On March 21 at 11:34 GMT, European Union Allowances (EUA) were trading at EUR73.04 per metric tonne of CO2 equivalent, up around 3% week on week, according to data from Intercontinental Exchange. The day before, the December 2025 contract was assessed at EUR72.99 by Platts, a division of S&P Global Commodity Insights. A Europe-based trader told Platts that the trend remained bullish, attributing the increase partly to ongoing pressure in the natural gas market.

Geopolitical impact and gas volatility

Markets reacted to Russian President Vladimir Putin’s decision to suspend attacks on Ukrainian energy infrastructure for 30 days starting March 18, following a phone call with US President Donald Trump.
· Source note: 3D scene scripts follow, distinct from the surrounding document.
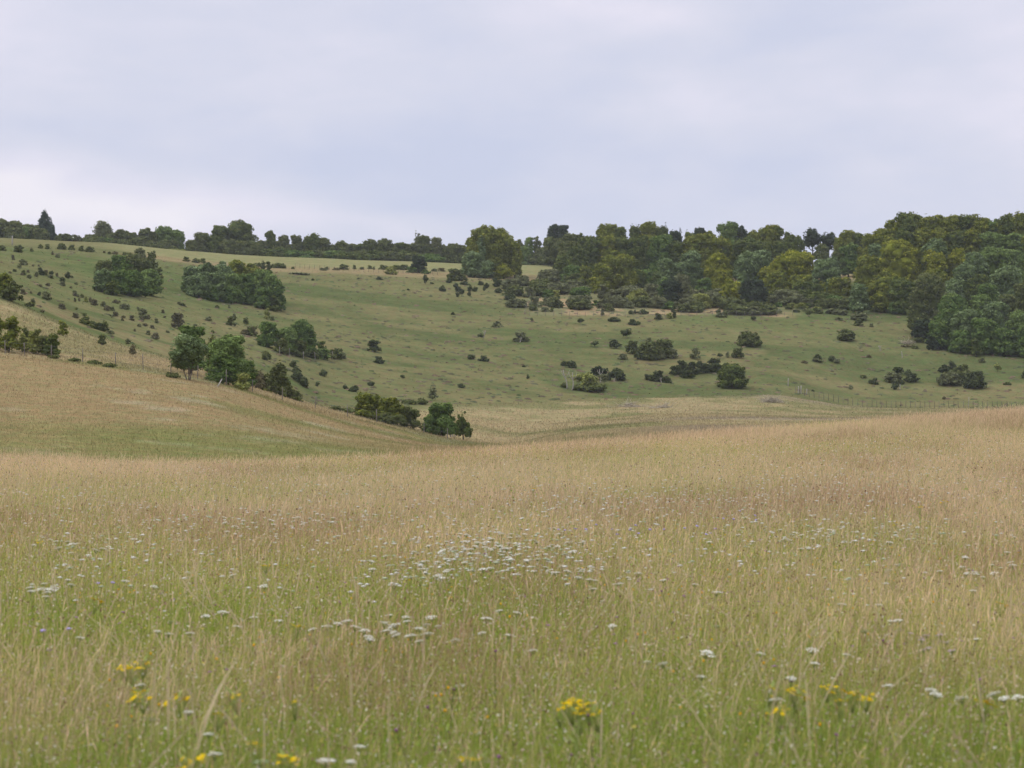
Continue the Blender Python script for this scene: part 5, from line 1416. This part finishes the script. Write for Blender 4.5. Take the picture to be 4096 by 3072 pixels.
# the ones that stand out, one by one (photo pixels of the head)
SOLO = [('carrot', 893, 2450, 1.15, 'largest bright white umbel left of centre, in straw grass'), ('carrot', 947, 2507, .9, 'white umbel just below the largest left umbel'), ('carrot', 823, 2465, .9, 'dull white umbel left of the largest left umbel'),
        ('carrot', 322, 2552, 1.1, 'bright white umbel beside lilac flowers at lower left'), ('carrot', 630, 2527, 1.0, 'left head of the white umbels in a row at lower left'), ('carrot', 675, 2537, 1.0, 'right head of the white umbels in a row at lower left'),
        ('carrot', 762, 2535, .95, 'single white umbel right of the lower left row'), ('carrot', 1385, 2486, 1.3, 'bright white double umbel near the foreground centre left'), ('carrot', 1352, 2495, .9, 'smaller umbel touching the bright double umbel'),
        ('carrot', 1015, 2470, .9, 'white umbel left of the small yellow cluster'), ('carrot', 1115, 2484, .9, 'white umbel above the small yellow cluster'), ('carrot', 1190, 2432, .85, 'thin white umbel seen edge-on left of centre'),
        ('carrot', 616, 2348, 1.0, 'edge-on white umbel in brown grass at left'), ('carrot', 500, 2325, 1.0, 'round white umbel in brown grass at left'), ('carrot', 272, 2320, 1.0, 'edge-on white umbel at far left'), ('carrot', 930, 2302, 1.1, 'bright round white umbel above the green patch left of centre'),
        ('carrot', 1055, 2605 - 260, 1.0, 'pale umbel right of the bright round one'), ('carrot', 1948, 2476, 1.2, 'slanted bright umbel among straw stems at centre'), ('carrot', 1998, 2443, .95, 'edge-on umbel above the slanted bright umbel'), ('carrot', 2068, 2452, 1.1, 'white umbel right of the slanted bright umbel'),
        ('carrot', 1582, 2500, 1.1, 'white umbel in the foreground group of seven'), ('carrot', 1624, 2470, 1.0, 'highest white umbel in the foreground group of seven'), ('carrot', 1706, 2500, 1.1, 'rightmost white umbel in the foreground group of seven'), ('carrot', 1680, 2516, 1.0, 'lower right umbel in the foreground group of seven'),
        ('carrot', 1480, 2558, 1.1, 'lowest left umbel in the foreground group of seven'), ('carrot', 1675, 2566, .95, 'lowest small umbel in the foreground group of seven'), ('carrot', 1640, 2545, .95, 'faint umbel inside the foreground group of seven'),
        ('carrot', 2040, 2543, 1.0, 'white umbel below the slanted bright umbel'), ('carrot', 1820, 2563, .9, 'white umbel low between straw stems at centre'), ('carrot', 1925, 2534, 1.0, 'white umbel low left of the slanted bright one'), ('carrot', 2130, 2604, 1.1, 'thin edge-on umbel by a reddish seed head'),
        ('carrot', 2450, 2505, .9, 'lone little umbel right of centre'), ('carrot', 2650, 2658, 1.1, 'bright umbel at right of the straw clump'), ('carrot', 2590, 2648, 1.0, 'dull umbel left of the bright one by the straw clump'),
        ('carrot', 3250, 2602, 1.15, 'long edge-on white umbel in the right foreground'), ('carrot', 3045, 2616, 1.15, 'tilted umbel left of the long edge-on one'), ('carrot', 2830, 2615, 1.15, 'tilted white umbel at the left of the right foreground'), ('carrot', 3385, 2620, .9, 'small umbel right of the long edge-on one'),
        ('carrot', 3258, 2655, 1.0, 'thin umbel below the long edge-on one'), ('carrot', 2806, 2708, 1.0, 'white umbel low under the tilted left one'), ('carrot', 3166, 2715, .9, 'small white umbel above the yellow flowers at right'), ('carrot', 3595, 2482, 1.1, 'bright umbel of the close pair at right'),
        ('carrot', 3566, 2485, 1.1, 'paler umbel of the close pair at right'), ('carrot', 3910, 2557, 1.0, 'white umbel right of the pinkish drift'), ('carrot', 3515, 2420, .9, 'white umbel above the close pair at right'), ('carrot', 3368, 2418, 1.0, 'edge-on umbel high left of the close pair'),
        ('carrot', 3556, 2745, .9, 'thin slanted umbel over the yellow cluster at right'), ('carrot', 3100, 2800, .9, 'small umbel between two yellow clusters at right'), ('carrot', 4015, 2795, 1.1, 'bright umbel right of the small yellow cluster at far right'), ('carrot', 4070, 2790, .9, 'white umbel near the right frame edge'),
        ('carrot', 3745, 2780, 1.1, 'fluffy off-white umbel between the yellow clusters at far right'), ('carrot', 3725, 2762, 1.0, 'upper fluffy off-white umbel at far right'), ('carrot', 3845, 2795, .95, 'greyish fluffy umbel left of the far right yellow cluster'), ('carrot', 3975, 2780, .95, 'pale umbel just above the far right yellow cluster'),
        ('carrot', 1300, 3047, 1.1, 'long white umbel at the bottom frame edge left of centre'), ('carrot', 1320, 3045, 1.0, 'umbel touching the long one at the bottom edge'), ('carrot', 1438, 2988, .8, 'small tilted umbel near the bottom left of centre'), ('carrot', 1405, 3048, .8, 'folded umbel at the bottom edge'),
        ('carrot', 834, 2938, .8, 'small white umbel low on the dark green patch'), ('carrot', 560, 2742, .9, 'fuzzy white umbel above the yellow flowers at lower left'), ('carrot', 860, 3020, .95, 'greyish round umbel at the bottom left'), ('carrot', 755, 2850, .8, 'thin faint umbel left of the dark green patch'),
        ('closed', 683, 2487, .9, 'pale green closed umbel above the lower left row'), ('closed', 1945, 2415, 1.2, 'greenish unopened umbel at centre'), ('closed', 3328, 2362, 1.0, 'greenish unopened umbel in brown grass at right'), ('closed', 2865, 2505, 1.0, 'tangled green umbel head at the right of centre'), ('closed', 1045, 3050, 1.3, 'pale green round head at the bottom edge'),
        ('closed', 3460, 2525, 1.1, 'flat greenish umbel left of the pinkish drift'), ('closed', 610, 2880, .9, 'cream round bud head at lower left')]
for k_, x_, y_, s_, lb in SOLO:
    flower(k_, x_, y_, lb, size=s_)
RAG = [(567, 2790, 1.25, 'bright yellow cluster at lower left, biggest there'), (548, 2768, .8, 'small yellow cluster crowning the biggest lower left one'), (708, 2802, 1.15, 'yellow cluster right of the biggest lower left one'), (495, 2675, .9, 'left yellow cluster of the pair at lower left'),
       (532, 2677, 1.0, 'right yellow cluster of the pair at lower left'), (572, 2655, .9, 'yellow cluster above the lower left pair'), (388, 2405, 1.0, 'wide yellow cluster in brown grass at far left'), (296, 2412, .6, 'tiny yellow cluster left of the wide far left one'), (330, 2445, .7, 'small yellow cluster under the wide far left one'),
       (1185, 2507, 1.0, 'yellow cluster among the white umbels left of centre'), (760, 3057, 1.2, 'yellow cluster on the bottom edge at left'), (1140, 3048, 1.1, 'yellow cluster on the bottom edge left of centre'), (1870, 3042, .9, 'yellow cluster on the bottom edge at centre'), (1905, 3036, .5, 'tiny yellow cluster beside the bottom centre one'),
       (2285, 2822, 1.1, 'upper left yellow head of the large centre plant'), (2310, 2815, 1.0, 'upper middle yellow head of the large centre plant'), (2345, 2835, 1.2, 'right yellow head of the large centre plant'), (2318, 2860, .8, 'lower yellow head of the large centre plant'), (2375, 2855, .7, 'stray right yellow head of the large centre plant'), (2245, 2840, .5, 'stray left yellow head of the large centre plant'),
       (3180, 2768, 1.2, 'upper yellow head of the tall plant at right'), (3200, 2790, 1.1, 'lower yellow head of the tall plant at right'), (3120, 2851, 1.15, 'yellow cluster low left of the tall right plant'), (3085, 2758, .6, 'orange-yellow small cluster left of the tall right plant'),
       (3355, 2768, 1.1, 'left yellow head of the wide right plant'), (3315, 2752, .8, 'dim yellow head at the left end of the wide right plant'), (3420, 2785, 1.1, 'middle yellow head of the wide right plant'), (3460, 2790, 1.1, 'right yellow head of the wide right plant'), (3370, 2805, .7, 'lowest yellow head of the wide right plant'),
       (3945, 2815, 1.1, 'yellow cluster near the right frame edge'), (4010, 2422, 1.0, 'yellow cluster in pinkish grass at far right'), (3775, 2008, 1.1, 'yellow cluster in the middle distance at right'), (3680, 2030, .9, 'faint yellow cluster left of the middle-distance one'), (3585, 2100, 1.2, 'loose yellow cluster in straw at right middle'),
       (2135, 1953, 1.2, 'yellow cluster in the middle distance at centre'), (155, 2170, 1.0, 'yellow cluster in straw grass at far left middle'), (1065, 2262, .7, 'orange-yellow cluster above the round umbel at left'), (1025, 2978, .7, 'orange-yellow cluster near the bottom on dark green'), (875, 2860, .6, 'small yellow spike left of the dark green patch'), (940, 2785, .5, 'thin yellow spike above the dark green patch'), (1185, 2810, .5, 'thin yellow spike right of the dark green patch')]
for x_, y_, s_, lb in RAG:
    flower('ragwort', x_, y_, lb, size=s_ * .82)
# drifts: nothing in the photo tells the members of a drift apart
DRIFTS = [('carrot', 1980, 2185, 260, 60, 50, 'white umbel in the dense white drift at centre'),
          ('carrot', 1700, 2270, 230, 60, 24, 'white umbel left in the lower part of the centre drift'),
          ('carrot', 2250, 2280, 200, 50, 12, 'white umbel right in the lower part of the centre drift'),
          ('carrot', 1150, 2080, 260, 50, 22, 'small white umbel in the left middle drift'),
          ('carrot', 1560, 2510, 200, 45, 12, 'faint white umbel behind the foreground group of seven'),
          ('carrot', 380, 2200, 200, 50, 12, 'small white umbel in brown grass at the left'),
          ('carrot', 180, 2350, 130, 35, 9, 'white umbel by the far left edge'),
          ('carrot', 3250, 2150, 330, 50, 20, 'small white umbel in the right middle straw'),
          ('carrot', 3900, 2250, 160, 90, 14, 'white umbel in green grass at the far right'),
          ('carrot', 2500, 2330, 220, 70, 8, 'scattered white umbel right of the centre drift')]
for k_, x_, y_, rx, ry, n, lb in DRIFTS:
    for i in range(int(n * 1.4)):
        flower(k_, x_ + rg.normal() * rx * .6, y_ + rg.normal() * ry * .6, lb, group=lb.replace('umbel', 'umbels'), size=rg.uniform(.75, 1.2))
for i in range(10):
    flower('pink', 3720 + rg.normal() * 90, 2575 + rg.normal() * 28, 'pinkish flat flower head in the small drift at right', 'pinkish heads at right', size=rg.uniform(.8, 1))
for x_, y_, rx, ry, n, lb in ((2450, 2115, 200, 22, 12, 'tiny lilac flower in the middle-distance lilac row'), (2790, 2120, 90, 30, 5, 'tiny lilac flower right of the lilac row'), (3000, 2070, 200, 30, 5, 'tiny lilac flower in the right middle straw')):
    for i in range(n):
        flower('scabious', x_ + rg.normal() * rx * .6, y_ + rg.normal() * ry * .6, lb, 'lilac flowers ' + lb.split('flower ')[1], size=rg.uniform(.8, 1.1))
for x_, y_, lb in ((170, 2522, 'lilac flower head at lower left, wider one'), (273, 2515, 'lilac flower head at lower left beside the bright umbel'), (452, 2330, 'lilac flower in brown grass at left'), (392, 2333, 'faint lilac flower in brown grass at left')):
    flower('scabious', x_, y_, lb)
for x_, y_, rx, ry, n, lb in ((2500, 2400, 1300, 180, 60, 'tiny orange-yellow blossom among the grass of the near meadow'), (1900, 2700, 1500, 220, 34, 'tiny orange blossom deep in the foreground grass')):
    for i in range(n):
        flower('trefoil', np.clip(x_ + rg.uniform(-1, 1) * rx, 10, 4086), y_ + rg.uniform(-1, 1) * ry, lb, lb.replace('blossom', 'blossoms'), size=rg.uniform(.45, .85))
for i in range(14):
    flower('knapweed', rg.uniform(1300, 4080), rg.uniform(2350, 3050), 'dull purple-brown flower head in the near grass', 'dull purple heads in the near grass', size=rg.uniform(.4, .7))
# the far multitude in one object
for x_, y_, rx, ry, n in ((1000, 2080, 600, 60, 130), (2400, 1980, 500, 40, 90), (2700, 2010, 500, 50, 110), (3500, 1930, 500, 60, 200), (2600, 2080, 900, 60, 90), (3300, 2130, 600, 60, 90), (2000, 2190, 500, 60, 70), (3500, 1800, 500, 60, 120), (1300, 1960, 500, 40, 60), (2050, 2060, 700, 60, 60), (2000, 2200, 330, 70, 120), (1800, 2290, 400, 60, 50), (2900, 2250, 900, 90, 90), (500, 2250, 500, 120, 50), (1600, 1900, 900, 40, 90), (300, 1990, 500, 50, 60), (700, 2150, 500, 80, 40)):
    for i in range(int(n * 1.4)):
        flower(('carrot', 'carrot', 'closed')[i % 3], np.clip(x_ + rg.normal() * rx * .7, -50, 4150), y_ + rg.normal() * ry * .7, '', far=True, size=rg.uniform(.5, .95))
for i in range(260):
    flower('trefoil', rg.uniform(0, 4096), rg.uniform(2000, 2400), '', far=True, size=.38)
for i in range(60):
    flower('knapweed', rg.uniform(0, 4096), rg.uniform(2000, 2700), '', far=True, size=.5)
tag(far_mb.build('distant_flowers', M_PETAL), kind='stuff', cat='flowers', label='countless distant white and yellow flower heads speckling the meadow')
print('flowers', CNT, 'plants', len(PLANTS))

# ------------------------------------------------------------------ haze: the air between the camera and the far wood
hz = MB()
x0, x1, y0, y1, z0, z1 = -1200, 1200, -40, 1400, -75, 95
hz.add([(x0, y0, z0), (x1, y0, z0), (x1, y1, z0), (x0, y1, z0), (x0, y0, z1), (x1, y0, z1), (x1, y1, z1), (x0, y1, z1)],
       np.array([(0, 3, 2, 1), (4, 5, 6, 7), (0, 1, 5, 4), (1, 2, 6, 5), (2, 3, 7, 6), (3, 0, 4, 7)]))
m = bpy.data.materials.new('air'); m.use_nodes = True; m.node_tree.nodes.clear()
o_ = m.node_tree.nodes.new('ShaderNodeOutputMaterial'); v_ = m.node_tree.nodes.new('ShaderNodeVolumePrincipled')
v_.inputs['Color'].default_value = (.90, .93, 1, 1); v_.inputs['Density'].default_value = 0.00010; v_.inputs['Anisotropy'].default_value = 0.2
m.node_tree.links.new(v_.outputs[0], o_.inputs['Volume'])
tag(hz.build('haze', m), kind='stuff', cat='haze', label='thin pale summer haze over the valley')
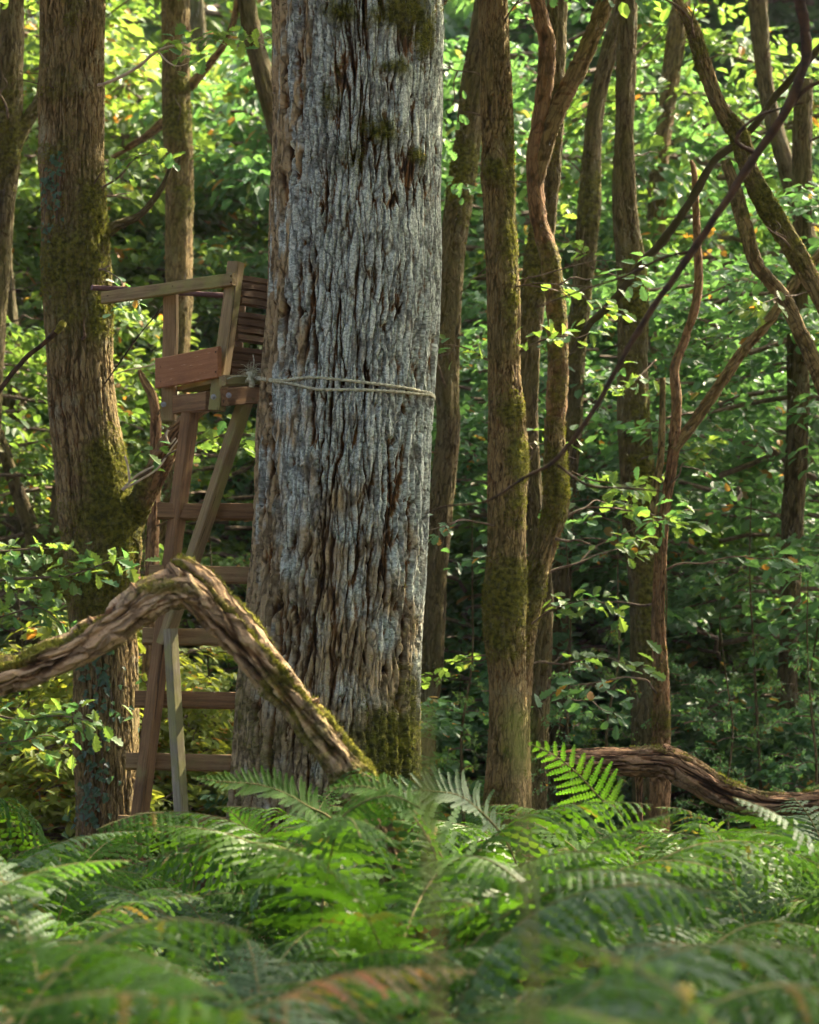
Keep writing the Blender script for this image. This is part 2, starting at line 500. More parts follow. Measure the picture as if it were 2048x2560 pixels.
def to_ground(pts, flare=1.35):
    """continue the lowest point down to the ground with a root flare"""
    a, b = np.array(pts[0]), np.array(pts[1])
    if a[2] > 0.25:
        sl_ = (a[:2] - b[:2]) / max(0.2, b[2] - a[2])
        sl_ = np.clip(sl_, -0.35, 0.35)
        z = a[2]
        ex = []
        for k in (0.5, 0.15, -0.08):
            zz = z * k if k > 0 else k
            ex.append([a[0] + sl_[0] * (z - zz) * 0.6, a[1] + sl_[1] * (z - zz) * 0.6, zz, a[3] * (1 + (flare - 1) * (1 - max(k, 0)) ** 2)])
        pts = ex[::-1] + pts
    return pts

def to_top(pts, top, taper=0.75):
    a, b = np.array(pts[-1]), np.array(pts[-2])
    if a[2] < top:
        g = a[:2] - b[:2]
        sl_ = np.clip(g / max(0.2, a[2] - b[2]), -0.12, 0.12)
        dz = top - a[2]
        pts = pts + [[a[0] + sl_[0] * dz * 0.5, a[1] + sl_[1] * dz * 0.5, a[2] + dz * 0.5, a[3] * (1 + taper) / 2],
                     [a[0] + sl_[0] * dz, a[1] + sl_[1] * dz, top, a[3] * taper]]
    return pts

def front_thetas(nf, nb, half=1.75):
    a = np.linspace(-half, half, nf)
    b = np.linspace(half, 2 * math.pi - half, nb + 2)[1:-1]
    b = np.where(b > math.pi, b - 2 * math.pi, b)
    th = np.concatenate([a, b])
    return np.sort(th)

def trunk_part(name, parent, pts, mat, nf, rows, disp, nb=None, caps=False, ref=(0, -1, 0), tufts=0):
    base = np.array(parent.location)
    th = front_thetas(nf, nb or max(6, nf // 5))
    V, Fc, colr = tube_arrays(pts, 0, rows, ref, disp, th, caps)
    me = mesh_from(name, V - base, Fc, [mat], col=colr)
    o = link(name, me, parent)
    if tufts: moss_tufts(o, V, colr, tufts, int(abs(pts[0][0]) * 100))
    return o

M_MOSS = leaf_mat('moss_tufts', (0.06, 0.062, 0.009), (0.17, 0.16, 0.02), (0.24, 0.24, 0.03), aut=0.0, rough=0.9, spec=0.1, tw=0.3)
def moss_tufts(parent, V, col, nmax, seed, base=None):
    """short moss blades standing off the bark wherever the moss mask is strong"""
    rng = np.random.default_rng(seed)
    n = len(col)
    V = V[:n]
    m = col[:, 1]
    nz = fbm(V[:, 0] * 16 + V[:, 1] * 9, V[:, 2] * 16, seed, None, 3)
    ok = np.where((m + (nz - 0.5) * 1.6 > 0.55))[0]
    if len(ok) < 30: return
    pick = rng.choice(ok, min(nmax, len(ok) * 2))
    p = V[pick]
    top = parent
    while top.parent: top = top.parent
    # outward direction: from the local average of the ring
    me = parent.data
    nr = np.empty(len(me.vertices) * 3, dtype=np.float32); me.vertex_normals.foreach_get('vector', nr)
    nr = nr.reshape(-1, 3)[pick]
    k = len(pick)
    p = p - np.array(top.location) + rng.normal(0, 0.004, (k, 3))
    out = nr + rng.normal(0, 0.45, (k, 3)); out[:, 2] += 0.15
    out = unit(out)
    sd = unit(np.cross(out, rng.normal(0, 1, (k, 3))))
    L = rng.uniform(0.004, 0.013, k)[:, None]; w_ = rng.uniform(0.002, 0.0045, k)[:, None]
    VV = np.stack([p - sd * w_ - out * 0.002, p + sd * w_ - out * 0.002, p + out * L], 1).reshape(-1, 3)
    Fc = np.arange(k * 3).reshape(k, 3)
    c = np.ones((k, 3, 4)); c[:, :, :3] = rng.random((k, 3))[:, None, :]
    o = link('moss', mesh_from('moss', VV, Fc, [M_MOSS], smooth=False, col=c.reshape(-1, 4), cname='lf'), parent)
    o['kind'] = 'stuff'
    return o

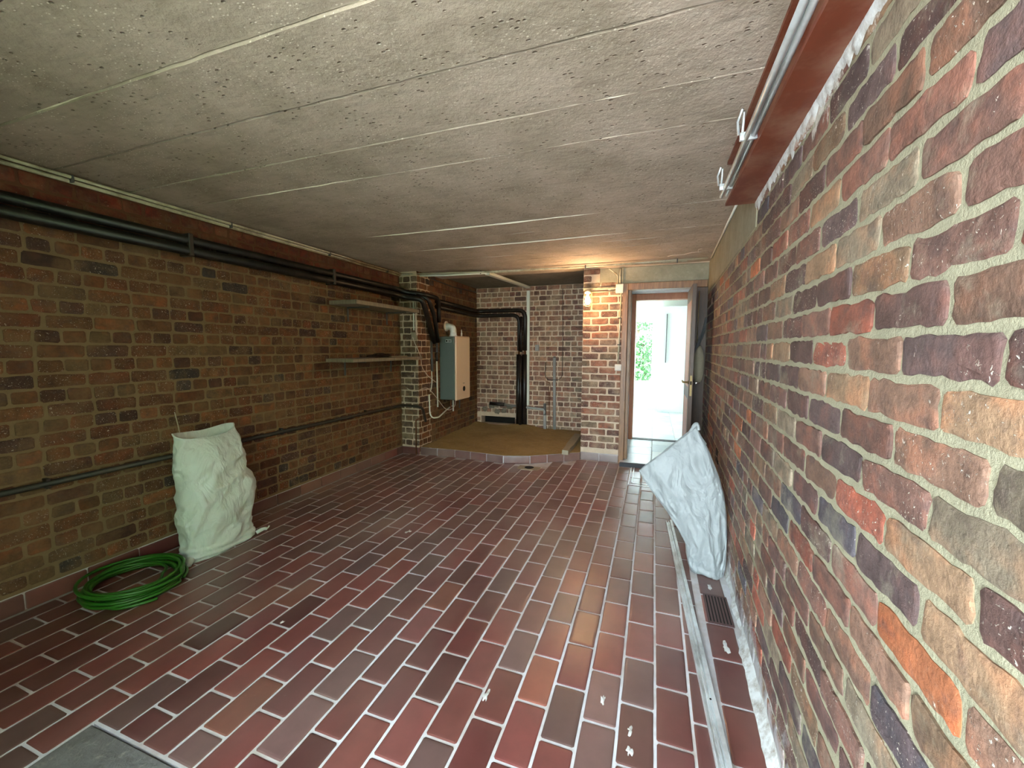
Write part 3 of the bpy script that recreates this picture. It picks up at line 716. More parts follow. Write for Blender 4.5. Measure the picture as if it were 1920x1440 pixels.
for xx, yy in ((-2.02, 4.60), (-.76, 4.66), (.20, 4.64)): clip(t, xx, yy, 2.295, 'X')
t = Thing('corner_conduit', (.45, 3.7, 2.30), 'thin white conduit in the corner of ceiling and right wall', 'conduit')
t.part(G().tube([(RX(2.42) - .015, 2.42, 2.295), (RX(4.6) - .015, 4.6, 2.300)], .008), 'pipe', 'white_pvc', True)
tag(G().tube(smoothpath([(.10, 4.45, 2.312), (.16, 4.36, 2.300), (.25, 4.38, 2.305), (.31, 4.25, 2.290), (.40, 4.28, 2.296), (.47, 4.40, 2.31)]), .003, 6).tube(smoothpath([(.37, 4.28, 2.294), (.36, 4.2, 2.30), (.385, 4.14, 2.296)]), .003, 6).build('loose_cable', 'cable_white', None, True), 'loose white wire dangling from the ceiling above the door', 'cable')
# white trunking on the alcove ceiling and back wall
t = Thing('cable_trunking', (-1.90, 6.2, .46), 'white plastic trunking down the back wall and across the alcove ceiling', 'trunking')
t.part(G().box(-1.935, -1.885, YB - .035, YB - .004, .455, 2.29, .003), 'upright', 'white_pvc')
t.part(G().add([(-1.975, 4.62, 2.27), (-1.915, 4.62, 2.27), (-1.885, YB - .01, 2.325), (-1.94, YB - .01, 2.325), (-1.975, 4.62, 2.305), (-1.915, 4.62, 2.305), (-1.885, YB - .01, 2.357), (-1.94, YB - .01, 2.357)], [(3, 2, 1, 0), (4, 5, 6, 7), (0, 1, 5, 4), (1, 2, 6, 5), (2, 3, 7, 6), (3, 0, 4, 7)]), 'ceiling_length', 'white_pvc')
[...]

On March 21, an explosion at the Sudzha metering station, located at the Russia-Ukraine border, renewed tensions and pushed up gas prices. Technical analysts identified support levels between EUR72.75 and EUR73.42 per tonne, encouraging increased algorithmic trading activity in the EUA market.

While EUA prices continued to follow natural gas movements, their correlation with Dutch Title Transfer Facility (TTF) gas prices weakened over the week. On March 21, the December 2025 EUA contract rose 0.04%, while the front-month TTF gained 1.9%. According to Ingvild Sorhus, Manager of EU Carbon Analysis at Veyt, this decoupling suggests a gradual return to fundamentals more specific to the carbon market.

Unified market outlook lifts UKAs

UK Allowances (UKA) jumped 7% during the week, reaching GBP47.35 per metric tonne at 11:03 GMT on March 21. The increase followed a statement from the UK government on March 20 indicating it was “actively considering the case of linking ETSs” ahead of the upcoming UK-EU summit on May 19.

However, a European trader cautioned that aligning the two systems would require technical harmonisation, notably around the market stability reserve. Despite differences in free allocation and supply adjustment mechanisms, Sorhus said the systems are structurally aligned enough to make integration feasible.

Fund positioning and expected developments

Investment funds reduced their net long position in EUAs for a fifth consecutive week, according to a Commitment of Traders report published by Intercontinental Exchange on March 19. As of March 14, funds held 31.1mn net EUA positions, down 5.3mn from the previous week, mainly due to a 5.8mn rise in gross short positions. Long positions remained relatively stable at 81.8mn units.

In the UK market, funds maintained a stable net long position at 12.9mn allowances, up 0.7% week on week. Analysts at Commodity Insights foresee a pullback in UKA prices in the second half of March, citing the imminent release of preliminary 2024 UK carbon emissions data, which may influence trading strategies for 2025.